## Task details
Write each line of the material exactly as given, from the top through the line that contains "from mathutils import Matrix, Vector", and omit all pictures.

* START *

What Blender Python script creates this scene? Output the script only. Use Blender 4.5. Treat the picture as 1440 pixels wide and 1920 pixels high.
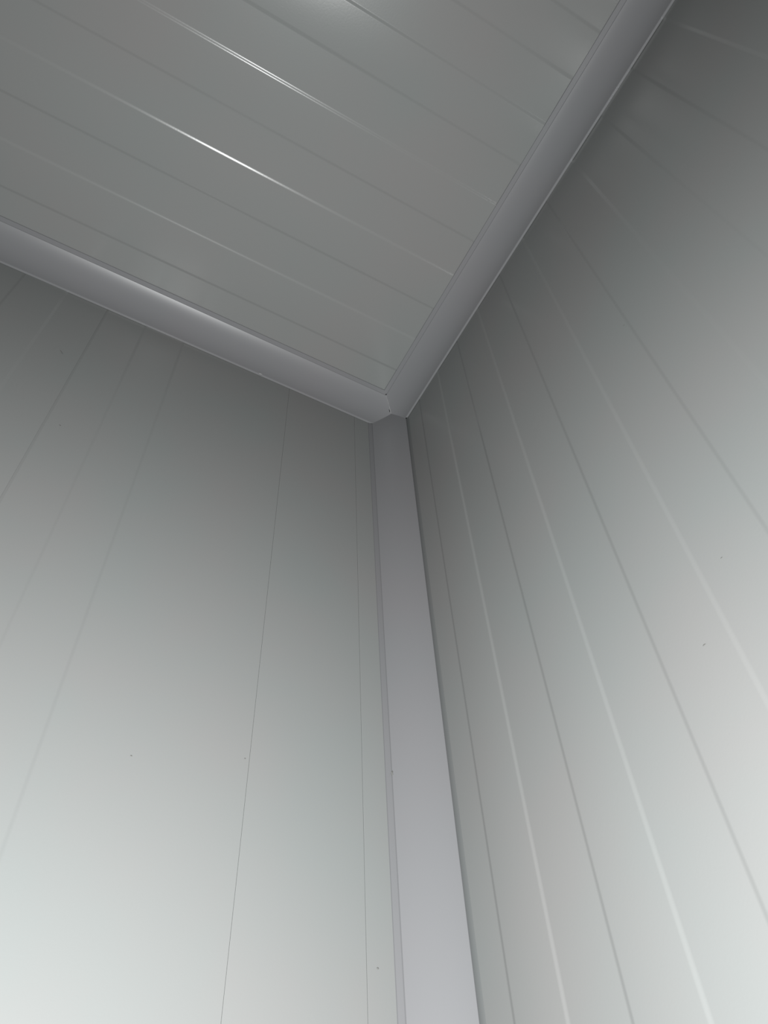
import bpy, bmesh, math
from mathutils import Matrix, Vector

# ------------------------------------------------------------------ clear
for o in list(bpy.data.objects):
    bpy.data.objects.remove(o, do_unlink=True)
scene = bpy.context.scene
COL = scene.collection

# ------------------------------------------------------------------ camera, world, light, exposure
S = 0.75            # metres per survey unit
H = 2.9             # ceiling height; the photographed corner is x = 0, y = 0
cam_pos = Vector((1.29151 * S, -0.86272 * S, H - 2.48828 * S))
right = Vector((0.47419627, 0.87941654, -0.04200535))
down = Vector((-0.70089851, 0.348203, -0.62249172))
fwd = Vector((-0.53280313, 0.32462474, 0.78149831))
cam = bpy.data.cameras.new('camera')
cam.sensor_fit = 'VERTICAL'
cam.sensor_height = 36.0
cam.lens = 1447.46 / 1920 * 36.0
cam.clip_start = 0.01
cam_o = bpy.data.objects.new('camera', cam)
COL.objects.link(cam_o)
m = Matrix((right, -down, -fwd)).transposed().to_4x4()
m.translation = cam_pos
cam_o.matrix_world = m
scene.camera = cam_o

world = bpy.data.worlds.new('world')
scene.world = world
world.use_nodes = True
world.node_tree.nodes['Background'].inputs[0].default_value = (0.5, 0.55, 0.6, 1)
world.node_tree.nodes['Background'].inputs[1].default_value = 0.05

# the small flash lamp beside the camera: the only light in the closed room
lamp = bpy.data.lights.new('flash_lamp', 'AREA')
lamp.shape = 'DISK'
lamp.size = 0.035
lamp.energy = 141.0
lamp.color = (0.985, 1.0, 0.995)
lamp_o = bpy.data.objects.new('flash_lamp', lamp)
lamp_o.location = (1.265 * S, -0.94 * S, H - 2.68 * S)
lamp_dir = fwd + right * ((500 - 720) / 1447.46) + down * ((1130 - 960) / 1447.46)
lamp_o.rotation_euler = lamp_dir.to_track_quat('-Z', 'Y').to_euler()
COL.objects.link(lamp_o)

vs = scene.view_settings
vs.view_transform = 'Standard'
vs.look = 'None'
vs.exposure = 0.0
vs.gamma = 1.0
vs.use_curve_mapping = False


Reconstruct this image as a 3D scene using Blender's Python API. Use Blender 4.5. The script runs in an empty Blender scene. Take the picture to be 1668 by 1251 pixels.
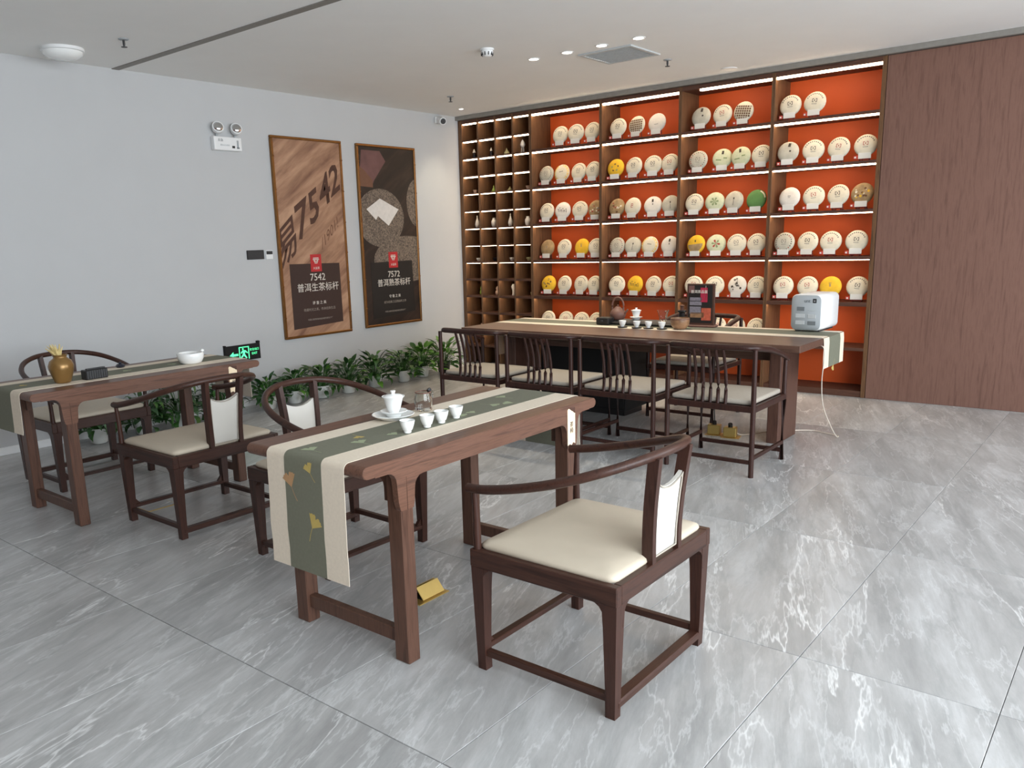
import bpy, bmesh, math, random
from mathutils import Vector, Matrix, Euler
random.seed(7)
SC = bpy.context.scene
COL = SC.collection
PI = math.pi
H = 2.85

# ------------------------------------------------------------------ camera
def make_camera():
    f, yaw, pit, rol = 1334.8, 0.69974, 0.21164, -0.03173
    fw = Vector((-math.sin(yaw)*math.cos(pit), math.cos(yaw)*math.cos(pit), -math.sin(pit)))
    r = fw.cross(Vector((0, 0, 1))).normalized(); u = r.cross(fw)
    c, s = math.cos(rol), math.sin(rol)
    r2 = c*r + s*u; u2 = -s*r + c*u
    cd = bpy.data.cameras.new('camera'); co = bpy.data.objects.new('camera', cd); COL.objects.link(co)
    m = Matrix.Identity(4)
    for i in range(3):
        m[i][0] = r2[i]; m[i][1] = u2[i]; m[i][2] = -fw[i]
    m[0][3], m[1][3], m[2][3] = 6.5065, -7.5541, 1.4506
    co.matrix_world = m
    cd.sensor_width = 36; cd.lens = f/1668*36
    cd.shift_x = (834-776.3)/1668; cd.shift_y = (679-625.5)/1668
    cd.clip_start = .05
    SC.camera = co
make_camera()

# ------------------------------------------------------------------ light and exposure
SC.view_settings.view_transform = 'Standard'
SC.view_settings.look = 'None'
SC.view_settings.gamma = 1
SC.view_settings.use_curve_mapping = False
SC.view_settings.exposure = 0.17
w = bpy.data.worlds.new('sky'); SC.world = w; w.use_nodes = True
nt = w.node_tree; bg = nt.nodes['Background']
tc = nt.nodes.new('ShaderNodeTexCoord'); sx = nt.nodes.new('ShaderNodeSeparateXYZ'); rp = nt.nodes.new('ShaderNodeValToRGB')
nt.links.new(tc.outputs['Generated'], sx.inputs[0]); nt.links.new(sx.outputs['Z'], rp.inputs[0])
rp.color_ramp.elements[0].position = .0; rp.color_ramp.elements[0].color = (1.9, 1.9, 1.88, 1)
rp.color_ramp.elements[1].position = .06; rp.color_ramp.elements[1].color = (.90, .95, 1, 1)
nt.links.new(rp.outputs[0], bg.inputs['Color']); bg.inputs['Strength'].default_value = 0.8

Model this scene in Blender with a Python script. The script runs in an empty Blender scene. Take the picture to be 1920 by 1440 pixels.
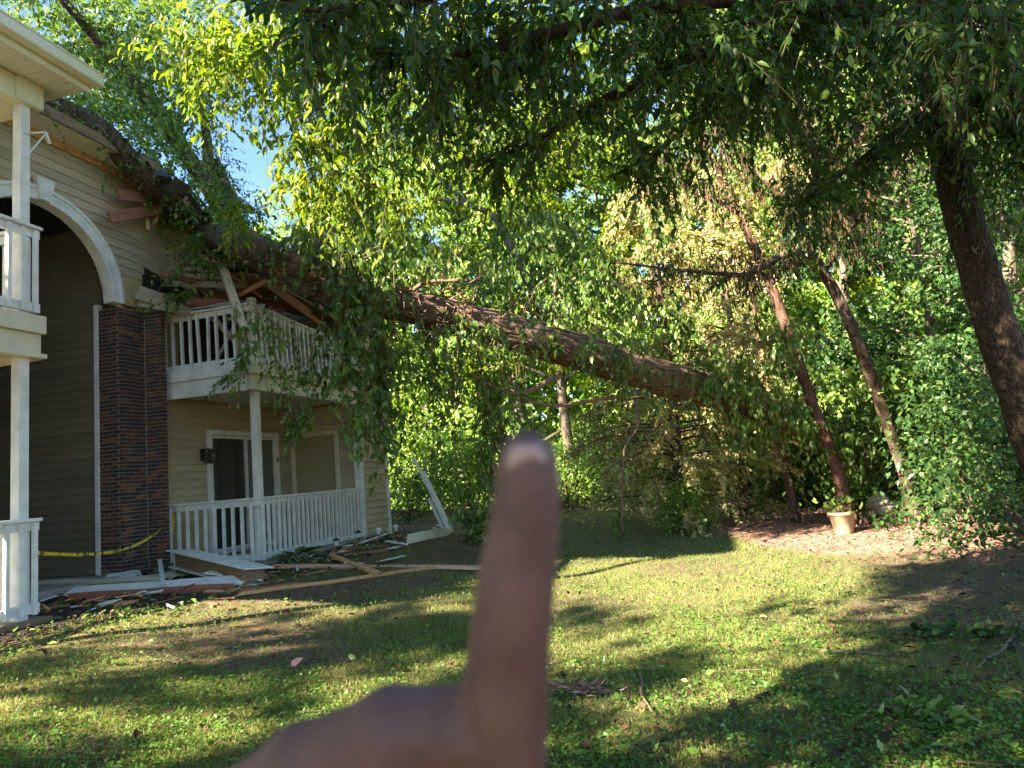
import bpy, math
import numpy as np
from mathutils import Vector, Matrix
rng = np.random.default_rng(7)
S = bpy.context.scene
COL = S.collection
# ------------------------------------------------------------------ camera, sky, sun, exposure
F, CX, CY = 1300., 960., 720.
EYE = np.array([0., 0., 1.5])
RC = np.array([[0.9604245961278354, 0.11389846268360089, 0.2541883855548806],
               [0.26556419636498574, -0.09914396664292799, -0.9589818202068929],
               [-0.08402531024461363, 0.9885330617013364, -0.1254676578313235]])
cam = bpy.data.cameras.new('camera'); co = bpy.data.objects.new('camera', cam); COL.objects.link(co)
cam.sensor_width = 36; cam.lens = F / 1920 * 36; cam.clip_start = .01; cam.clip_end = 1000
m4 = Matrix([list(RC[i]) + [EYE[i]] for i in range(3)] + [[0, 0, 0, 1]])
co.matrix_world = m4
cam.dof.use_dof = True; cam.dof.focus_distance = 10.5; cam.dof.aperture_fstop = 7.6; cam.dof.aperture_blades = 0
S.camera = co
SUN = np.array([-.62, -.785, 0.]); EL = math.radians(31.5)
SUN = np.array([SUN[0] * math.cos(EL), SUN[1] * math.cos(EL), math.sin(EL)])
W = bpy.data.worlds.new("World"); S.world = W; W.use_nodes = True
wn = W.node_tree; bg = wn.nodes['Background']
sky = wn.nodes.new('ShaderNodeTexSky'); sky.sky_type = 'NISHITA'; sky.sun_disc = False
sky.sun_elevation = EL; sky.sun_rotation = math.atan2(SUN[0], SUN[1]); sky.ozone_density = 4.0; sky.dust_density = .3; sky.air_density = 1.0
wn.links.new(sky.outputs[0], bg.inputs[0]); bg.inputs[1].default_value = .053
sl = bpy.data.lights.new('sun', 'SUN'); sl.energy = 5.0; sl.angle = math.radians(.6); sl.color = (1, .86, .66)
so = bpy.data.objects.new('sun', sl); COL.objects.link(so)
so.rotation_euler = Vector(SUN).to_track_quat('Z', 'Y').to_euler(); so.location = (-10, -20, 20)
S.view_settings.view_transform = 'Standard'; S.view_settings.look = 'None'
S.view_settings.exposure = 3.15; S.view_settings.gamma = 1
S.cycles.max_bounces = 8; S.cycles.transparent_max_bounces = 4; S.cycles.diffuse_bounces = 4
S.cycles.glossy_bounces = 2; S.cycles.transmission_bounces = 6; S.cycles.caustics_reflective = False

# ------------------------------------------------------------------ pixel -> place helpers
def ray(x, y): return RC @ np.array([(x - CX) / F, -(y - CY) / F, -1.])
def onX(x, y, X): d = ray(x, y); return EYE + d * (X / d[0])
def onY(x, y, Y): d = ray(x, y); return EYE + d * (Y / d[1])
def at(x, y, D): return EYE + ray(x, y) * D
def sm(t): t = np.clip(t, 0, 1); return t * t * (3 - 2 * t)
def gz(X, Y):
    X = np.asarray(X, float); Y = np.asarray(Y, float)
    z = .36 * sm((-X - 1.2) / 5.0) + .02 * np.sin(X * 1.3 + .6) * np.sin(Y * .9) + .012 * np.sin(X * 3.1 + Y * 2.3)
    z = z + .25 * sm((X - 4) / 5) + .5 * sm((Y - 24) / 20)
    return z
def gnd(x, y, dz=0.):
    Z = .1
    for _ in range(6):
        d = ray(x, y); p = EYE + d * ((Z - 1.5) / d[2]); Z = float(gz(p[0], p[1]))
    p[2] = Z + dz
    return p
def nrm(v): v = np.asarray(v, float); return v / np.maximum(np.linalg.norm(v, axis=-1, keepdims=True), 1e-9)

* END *

## Finished answer
What Blender Python script creates this scene? Output the script only. Use Blender 4.5. Treat the picture as 1440 pixels wide and 1920 pixels high.
import bpy, bmesh, math
from mathutils import Matrix, Vector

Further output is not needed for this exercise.